(Article 30 of the 2016 Finance Act - censored by the French Constitutional Court)

Article 30 of the 2016 Finance Act intended to extend the scope of the financial transaction tax set forth in Article 235 ter ZD of the French Tax Code to intraday transactions, i.e., transactions that are settled in a single day.

The financial transaction tax applies to acquisitions of shares or deemed equivalent listed on a regulated market where such shares are issued by a French company which market capitalization exceeds one billion euros on December 1st of the year preceding the year of taxation. Currently, are only taxed the acquisitions resulting in a transfer of the shares' ownership within the meaning of Article L 211-17 of the French Monetary and Financial Code, i.e., the shares must be entered in the purchaser's accounts. Thus, shares acquisitions not evidenced by an entry in the accounts, provided that they are preceded or followed by sales of the same shares during a same single day, do not fall within the scope of the tax.

Article 30 intended to delete the requirement of transfer of ownership and thus to extend the tax to intraday operations. The measure was supposed to enter into force on December 31, 2016.

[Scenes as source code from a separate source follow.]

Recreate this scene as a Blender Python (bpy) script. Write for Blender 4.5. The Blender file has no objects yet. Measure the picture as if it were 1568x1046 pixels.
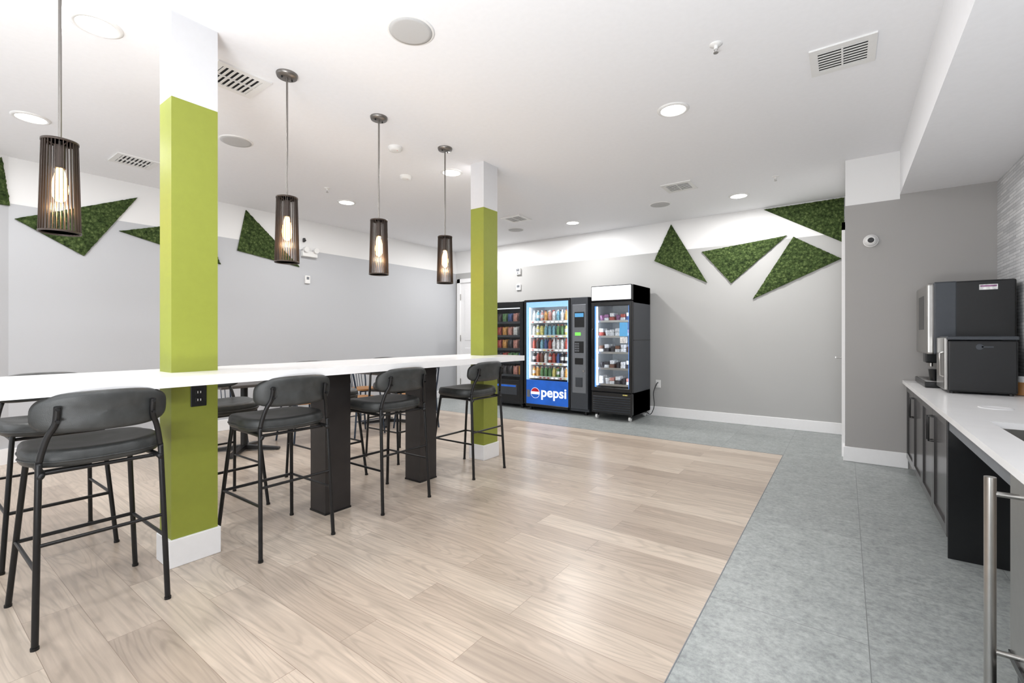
import bpy, bmesh, math, random
from mathutils import Vector, Matrix, noise
random.seed(7)
scene=bpy.context.scene
PI=math.pi

# ---------------------------------------------------------------- materials
def s2l(c):
    return tuple(((v/255)/12.92 if v/255<=0.04045 else ((v/255+0.055)/1.055)**2.4) for v in c)
def new_mat(name):
    m=bpy.data.materials.new(name); m.use_nodes=True
    nt=m.node_tree
    return m,nt,nt.nodes,nt.links,nt.nodes["Principled BSDF"]
def mat(name,rgb,rough=0.5,metal=0.0,emis=0.0,ecol=None,var=0.04,vscale=30,bump=0.0,bscale=200,spec=0.5):
    m,nt,N,L,P=new_mat(name)
    c=s2l(rgb)
    tc=N.new("ShaderNodeTexCoord")
    nz=N.new("ShaderNodeTexNoise"); nz.inputs["Scale"].default_value=vscale
    L.new(tc.outputs["Object"],nz.inputs["Vector"])
    rp=N.new("ShaderNodeValToRGB")
    rp.color_ramp.elements[0].position=0.3; rp.color_ramp.elements[1].position=0.7
    rp.color_ramp.elements[0].color=(*[max(0,v*(1-var)) for v in c],1)
    rp.color_ramp.elements[1].color=(*[min(1,v*(1+var)) for v in c],1)
    L.new(nz.outputs["Fac"],rp.inputs["Fac"]); L.new(rp.outputs["Color"],P.inputs["Base Color"])
    P.inputs["Roughness"].default_value=rough; P.inputs["Metallic"].default_value=metal
    P.inputs["Specular IOR Level"].default_value=spec
    if emis>0:
        P.inputs["Emission Color"].default_value=(*(s2l(ecol) if ecol else c),1)
        P.inputs["Emission Strength"].default_value=emis
    if bump>0:
        n2=N.new("ShaderNodeTexNoise"); n2.inputs["Scale"].default_value=bscale
        L.new(tc.outputs["Object"],n2.inputs["Vector"])
        b=N.new("ShaderNodeBump"); b.inputs["Strength"].default_value=bump; b.inputs["Distance"].default_value=0.002
        L.new(n2.outputs["Fac"],b.inputs["Height"]); L.new(b.outputs["Normal"],P.inputs["Normal"])
    return m
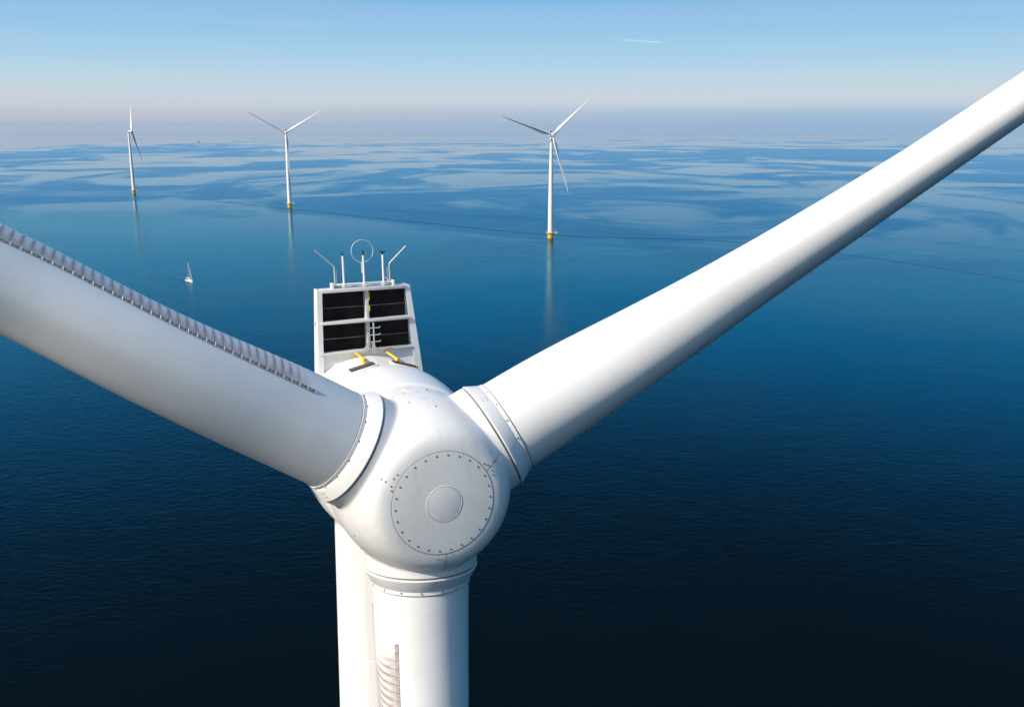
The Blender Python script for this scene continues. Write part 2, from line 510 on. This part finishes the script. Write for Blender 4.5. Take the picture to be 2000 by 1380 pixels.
# cooler frame coordinates: x right, y up (from hub axis), z = 0 at front, backwards negative
CB = 4.47
def cooler_parts():
    W0, W1 = 1.195, 1.36      # half widths at top / bottom
    YT, YB = 3.80, 1.45
    parts = {}
    def side(s):
        W1 = 1.27 if s < 0 else 1.47
        b = MB(); th_ = .055
        xs = lambda y: W1 + (W0 - W1) * (y - YB) / (YT - YB)
        D0, D1 = .42, .62
        vs = []
        for y, d in ((YB, D1), (YT, D0)):
            for dx in (0, -th_):
                for z in (0.03, -d): vs.append((s * (xs(y) + dx), y, z))
        fs = [(0, 1, 3, 2), (4, 6, 7, 5), (0, 4, 5, 1), (2, 3, 7, 6), (0, 2, 6, 4), (1, 5, 7, 3)]
        b.add(vs, fs)
        # front flange
        vs = []
        for y in (YB, YT):
            for dx in (.012, -.115 if (s < 0 or y > 2) else -.2):
                for z in (.034, .062): vs.append((s * (xs(y) + dx), y, z))
        b.add(vs, fs)
        return b.mesh('side_panel', [M_white], 25)
    parts['side_panel'] = [side(-1), side(1)]
    def beam(y, h, d, x0=-1., x1=1., zf=.09):
        b = MB(); b.box(((x0 + x1) / 2, y, zf - d / 2), (x1 - x0, h, d), bev=.008)
        return b.mesh('cross_beam', [M_frame], 30)
    parts['cross_beam'] = [beam(3.765, .085, .40, -1.10, 1.10, .10), beam(2.95, .07, .30, -1.16, 1.16, .12), beam(2.16, .06, .26, -1.22, 1.22, .08)]
    b = MB(); b.box((.07, 2.96, -.10), (.085, 1.54, .23), bev=.006)
    parts['mullion'] = [b.mesh('mullion', [M_frame], 30)]
    g = []
    for x0, x1, y0, y1 in ((-1.14, .03, 2.985, 3.72), (.11, 1.12, 2.985, 3.72), (-1.2, .03, 2.19, 2.91), (.11, 1.19, 2.19, 2.91)):
        b = MB(); b.box(((x0 + x1) / 2, (y0 + y1) / 2, -.31), (x1 - x0 + .05, y1 - y0 + .06, .08), mi=0)
        n = 46
        for k in range(n): b.box(((x0 + x1) / 2, y0 + (y1 - y0) * (k + .5) / n, -.265), (x1 - x0 - .01, .004, .012), mi=0)
        b.box(((x0 + x1) / 2, y0 + (y1 - y0) * .42, -.258), (x1 - x0 - .01, .006, .006), mi=1)
        g.append(b.mesh('radiator_panel', [M_grate, M_galv], 30))
    parts['radiator_panel'] = g
    b = MB()
    vs = [(-1.28, 2.12, -.02), (1.22, 2.12, -.02), (1.32, 1.35, .02), (-1.32, 1.35, .02)]
    vs2 = [(x, y, z - .04) for x, y, z in vs]
    b.add(vs + vs2, [(0, 1, 2, 3), (7, 6, 5, 4), (0, 4, 5, 1), (1, 5, 6, 2), (2, 6, 7, 3), (3, 7, 4, 0)])
    parts['apron_panel'] = [b.mesh('apron_panel', [M_white], 30)]
    # ladder in front of the mullion
    b = MB()
    b.box((.17, 2.50, .16), (.035, .80, .035), bev=.004)
    for y in (2.22, 2.40, 2.58, 2.76): b.tube([(.06, y, .165), (.33, y, .165), (.335, y + .035, .165)], .013, 8)
    b.add([(.02, 2.18, .10), (-.12, 2.18, .10), (.02, 2.40, .10), (.02, 2.18, .12), (-.12, 2.18, .12), (.02, 2.40, .12)], [(0, 1, 2), (3, 5, 4), (0, 3, 4, 1), (1, 4, 5, 2), (2, 5, 3, 0)])
    b.add([(.12, 2.18, .10), (.28, 2.18, .10), (.12, 2.40, .10), (.12, 2.18, .12), (.28, 2.18, .12), (.12, 2.40, .12)], [(0, 1, 2), (3, 5, 4), (0, 3, 4, 1), (1, 4, 5, 2), (2, 5, 3, 0)])
    parts['ladder'] = [b.mesh('ladder', [M_galv], 30)]
    tp = []
    for y, h in ((3.57, .2), (3.25, .14)):
        b = MB(); b.box((.125, y, .02), (.02, h, .03), bev=.004); tp.append(b.mesh('warning_tape', [M_yellow], 30))
    parts['warning_tape'] = tp
    b = MB()
    b.box((0, 3.905, -.05), (1.66, .045, .06), bev=.006); b.box((0, 3.835, -.16), (1.62, .03, .06), bev=.005)
    for x in (-.79, .79): b.box((x, 3.87, -.09), (.07, .16, .20), bev=.008)
    for x in (-.5, 0.03, .53): b.box((x, 3.87, -.05), (.09, .10, .09), bev=.006)
    b.tube([(.58, 4.03, -.05), (.70, 3.93, -.05)], .014, 8)
    parts['mounting_rail'] = [b.mesh('mounting_rail', [M_white], 30)]
    sm = []
    for x, h in ((-.49, .78), (.035, .77), (.545, .76)):
        b = MB()
        b.tube([(x, 3.86, -.05), (x, 3.88 + h * .96, -.05)], .026, 10, 0)
        b.tube([(x, 3.88 + h * .95, -.05), (x, 3.88 + h + .03, -.05)], .022, 10, 1)
        if x < -.2: b.tube([(x, 3.9 + h, -.05), (x - .05, 3.93 + h, -.05)], .014, 8, 1)
        elif x > .3:
            b.tube([(x - .06, 3.92 + h, -.05), (x + .06, 3.92 + h, -.05)], .013, 8, 1)
            for s in (-1, 1): b.lathe([(0, .02), (.03, .02), (.04, 0)], frame((x + s * .06, 3.905 + h, -.05), (0, 1, 0)), 10, 1)
        else: b.lathe([(0, .02), (.05, .024), (.07, .01), (.09, 0.001)], frame((x, 3.91 + h, -.05), (0, 1, 0)), 10, 1)
        sm.append(b.mesh('sensor_mast', [M_white, M_black], 30))
    parts['sensor_mast'] = sm
    lr = []
    for s in (-1, 1):
        b = MB()
        b.tube([(s * .715, 3.86, -.07), (s * .715, 4.33, -.07), (s * .72, 4.36, -.07), (s * .74, 4.39, -.07), (s * 1.18, 4.80, -.07)], .021, 10)
        b.tube([(s * .675, 3.86, -.11), (s * .675, 4.27, -.11)], .024, 10)
        lr.append(b.mesh('lightning_rod', [M_galv], 40))
    parts['lightning_rod'] = lr
    b = MB(); N = 48
    b.tube([(.035 + .285 * math.cos(2*math.pi*k/N), 4.72 + .285 * math.sin(2*math.pi*k/N), -.12) for k in range(N)], .0125, 8, closed=True)
    b.tube([(.0, 4.45, -.11), (.0, 4.2, -.09), (.02, 4.15, -.06)], .016, 8)
    parts['ring_antenna'] = [b.mesh('ring_antenna', [M_galv], 40)]
    return parts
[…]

This article was subject to a claim before the French Constitutional Court for violation of the principle of accessibility and intelligibility of the law.

In a decision dated December 29, 2015 N° 2015-725 DC, the Constitutional Court ruled that Article 30 had been wrongly placed in the first part of the Finance Act and was therefore adopted under a procedure contrary to the Constitution. As a consequence, and without further review of the parliamentary grievances, Article 30 was declared unconstitutional.